Confessions of Captured Iraqi Daesh Member Uncover Mass Grave in Fallujah
The official spokesman for the Iraqi Security Service, Arshad Al-Hakim, announced on Sunday that the authorities have found the remaining bodies of the victims of Al-Musalaha mass grave, located in Fallujah.
This discovery comes after the Iraqi forces captured a senior Daesh leader, known as Abu Hiba, in Anbar, officials reported.
Abu Hiba allegedly admitted his role as the security official for the Fallujah district under Daesh control and disclosed the location of a mass grave in Fallujah’s Al-Musalaha cemetery.
The grave contained bodies of security personnel and civilians, with five individuals found, two of whom have been identified.
“The number of victims found aligns with Abu Hiba’s confessions,” Al-Hakim stated.
Investigations are underway to identify the remaining victims.
Abu Hiba’s arrest follows a months-long intelligence operation conducted by the security services in Iraq, which also uncovered the location of the mass grave, the spokesperson said.

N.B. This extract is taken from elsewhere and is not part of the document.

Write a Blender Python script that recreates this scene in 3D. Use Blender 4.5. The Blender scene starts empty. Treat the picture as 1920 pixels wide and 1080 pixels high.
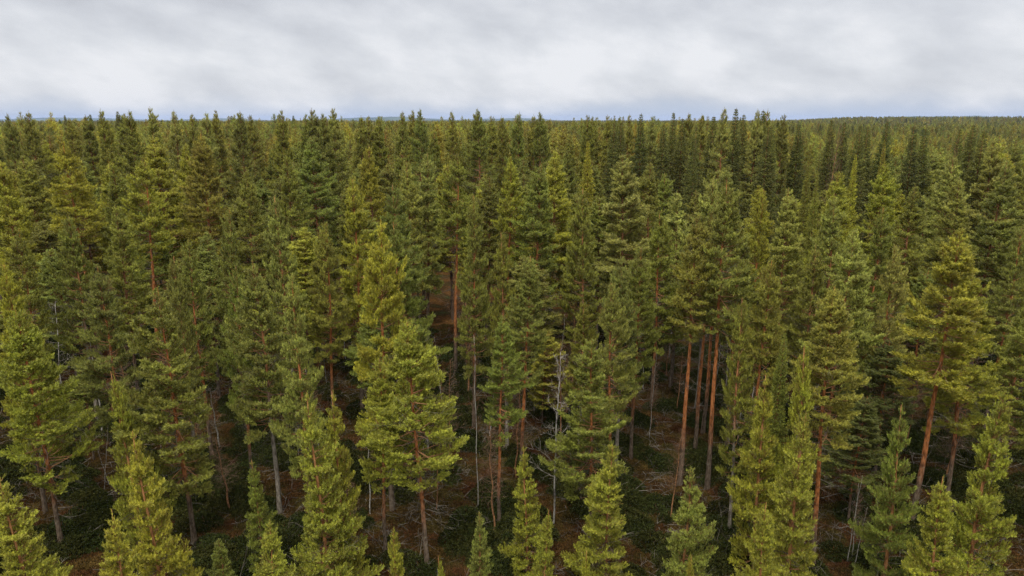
import bpy, math, random
import numpy as np
from mathutils import Vector, Matrix

S = bpy.context.scene
COL = S.collection
rad = math.radians

# ------------------------------------------------------------------ camera
CAM_H = 22.0
FPX = 1300.0                       # focal length in pixels of the 1920 px wide frame
PITCH = math.atan(316.0 / FPX)     # the horizon sits 316 px above the middle
cam_d = bpy.data.cameras.new("camera")
cam = bpy.data.objects.new("camera", cam_d)
COL.objects.link(cam)
cam.location = (0, 0, CAM_H)
cam.rotation_euler = (math.pi / 2 - PITCH, 0, 0)
cam_d.sensor_width = 36.0
cam_d.lens = 36.0 * FPX / 1920.0
cam_d.clip_start = 0.5
cam_d.clip_end = 60000.0
S.camera = cam

# ------------------------------------------------------------------ world, sun, exposure
SKY_OFF = (3.1, 1.7, 0.4)
SUN_EL, SUN_AZ = rad(58), rad(195)     # azimuth clockwise from +Y (the view direction): behind, a little left
EXPOSURE = 0.39
world = bpy.data.worlds.new("World")
S.world = world
world.use_nodes = True


def build_world():
    nt = world.node_tree
    N, L = nt.nodes, nt.links
    N.clear()
    out = N.new("ShaderNodeOutputWorld")
    sky = N.new("ShaderNodeTexSky")
    sky.sky_type = 'NISHITA'
    sky.sun_disc = False
    sky.sun_elevation = SUN_EL
    sky.sun_rotation = SUN_AZ
    bg_sky = N.new("ShaderNodeBackground")
    bg_sky.inputs[1].default_value = 0.10
    L.new(sky.outputs[0], bg_sky.inputs[0])
    tc = N.new("ShaderNodeTexCoord")
    sep = N.new("ShaderNodeSeparateXYZ")
    L.new(tc.outputs['Generated'], sep.inputs[0])

    def m(op, a, b=None, c=None, clamp=False):
        n = N.new("ShaderNodeMath")
        n.operation = op
        n.use_clamp = clamp
        for i, v in enumerate((a, b, c)):
            if v is None:
                continue
            if isinstance(v, (int, float)):
                n.inputs[i].default_value = v
            else:
                L.new(v, n.inputs[i])
        return n.outputs[0]

    z = m('MAXIMUM', sep.outputs[2], 0.0)
    cmb = N.new("ShaderNodeCombineXYZ")      # direction, squeezed so that clouds lie flat and slope down to the right
    L.new(sep.outputs[0], cmb.inputs[0])
    L.new(sep.outputs[1], cmb.inputs[1])
    L.new(m('ADD', m('MULTIPLY', sep.outputs[2], 2.2), m('MULTIPLY', sep.outputs[0], 0.30)), cmb.inputs[2])

    def noise(scale, detail, rough, off, dist=0.0):
        mp = N.new("ShaderNodeMapping")
        mp.inputs['Location'].default_value = off
        L.new(cmb.outputs[0], mp.inputs[0])
        n = N.new("ShaderNodeTexNoise")
        n.inputs['Scale'].default_value = scale
        n.inputs['Detail'].default_value = detail
        n.inputs['Roughness'].default_value = rough
        n.inputs['Distortion'].default_value = dist
        L.new(mp.outputs[0], n.inputs['Vector'])
        return n.outputs[0]

    big = noise(2.6, 4, 0.5, SKY_OFF, 0.2)
    fine = noise(8.5, 6, 0.55, (2.7, 4.3, 1.0), 0.1)
    belt = N.new("ShaderNodeMapRange")       # thinner, brighter cloud low down, heavier cloud above it
    belt.interpolation_type = 'SMOOTHSTEP'
    belt.inputs['From Min'].default_value = 0.075
    belt.inputs['From Max'].default_value = 0.145
    belt.inputs['To Min'].default_value = 0.045
    belt.inputs['To Max'].default_value = -0.045
    L.new(m('ADD', z, m('MULTIPLY', m('SUBTRACT', big, 0.5), 0.10)), belt.inputs[0])
    mixv = m('ADD', m('MULTIPLY', big, 0.52), m('MULTIPLY', fine, 0.48))
    mixv = m('ADD', mixv, belt.outputs[0])
    ramp = N.new("ShaderNodeValToRGB")
    cr = ramp.color_ramp
    cr.elements[0].position = 0.38
    cr.elements[0].color = (0.425, 0.435, 0.468, 1)
    cr.elements[1].position = 0.63
    cr.elements[1].color = (0.655, 0.660, 0.682, 1)
    e = cr.elements.new(0.46)
    e.color = (0.492, 0.505, 0.538, 1)
    e = cr.elements.new(0.55)
    e.color = (0.570, 0.582, 0.610, 1)
    L.new(mixv, ramp.inputs[0])
    # blue-grey gap under the cloud deck, close to the horizon, with a ragged upper edge
    low = m('ADD', sep.outputs[2], m('MULTIPLY', m('SUBTRACT', fine, 0.5), 0.05))
    low = m('ADD', low, m('MULTIPLY', m('SUBTRACT', big, 0.5), 0.07))
    mr = N.new("ShaderNodeMapRange")
    mr.interpolation_type = 'SMOOTHSTEP'
    mr.inputs['From Min'].default_value = 0.002
    mr.inputs['From Max'].default_value = 0.034
    mr.inputs['To Min'].default_value = 0.85
    mr.inputs['To Max'].default_value = 0.0
    L.new(low, mr.inputs[0])
    mixc = N.new("ShaderNodeMix")
    mixc.data_type = 'RGBA'
    L.new(mr.outputs[0], mixc.inputs[0])
    L.new(ramp.outputs[0], mixc.inputs[6])
    mixc.inputs[7].default_value = (0.385, 0.440, 0.535, 1)
    # an overcast sky is about three times as bright overhead as at the horizon
    grad = m('MULTIPLY_ADD', m('MAXIMUM', m('SUBTRACT', z, 0.16), 0.0), 3.4, 1.0)
    hi = N.new("ShaderNodeMapRange")
    hi.inputs['From Min'].default_value = 0.18
    hi.inputs['From Max'].default_value = 0.55
    L.new(z, hi.inputs[0])
    mixh = N.new("ShaderNodeMix")
    mixh.data_type = 'RGBA'
    mixh.inputs[7].default_value = (0.66, 0.62, 0.55, 1)
    L.new(hi.outputs[0], mixh.inputs[0])
    L.new(mixc.outputs[2], mixh.inputs[6])
    mixc = mixh
    bg_cl = N.new("ShaderNodeBackground")
    L.new(mixc.outputs[2], bg_cl.inputs[0])
    L.new(grad, bg_cl.inputs[1])
    mx = N.new("ShaderNodeMixShader")
    mx.inputs[0].default_value = 0.95
    L.new(bg_sky.outputs[0], mx.inputs[1])
    L.new(bg_cl.outputs[0], mx.inputs[2])
    L.new(mx.outputs[0], out.inputs[0])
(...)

Fallujah, one of the most important cities in the western Anbar Governorate, emerged among the largest strongholds of opposition to the regime established by the United States in Iraq in 2003. The city was the main incubator of terrorist and extremist groups from Al-Qaeda, and later ISIS, but today it is considered one of the calmest cities in the Anbar area.
On a different note, a Baghdad court issued death sentences on Sunday for eight individuals charged with aiding two suicide bombers for attacks which took place in Iraq around nine years ago.
A statement from the Iraqi Federal Supreme Court said that the eight men had “confessed to transporting two suicide bombers who blew themselves up in Bab al-Sharqi area and al-Wathba Square in 2015,” referring to two popular shopping locations in the Iraqi capital.
The sentences and executions carried out by the Iraqi authorities in accordance with Article 4 of the Counter-Terrorism Law were criticized by the Special Commissioner of the United Nations Human Rights Council.
The Commissioner stated in a report submitted to the Security Council at the end of June that Iraq’s “systematic executions of prisoners sentenced to death based on torture-tainted confessions, and pursuant to an ambiguous counterterrorism law, amount to arbitrary deprivation of life under international law and may amount to a crime against humanity.”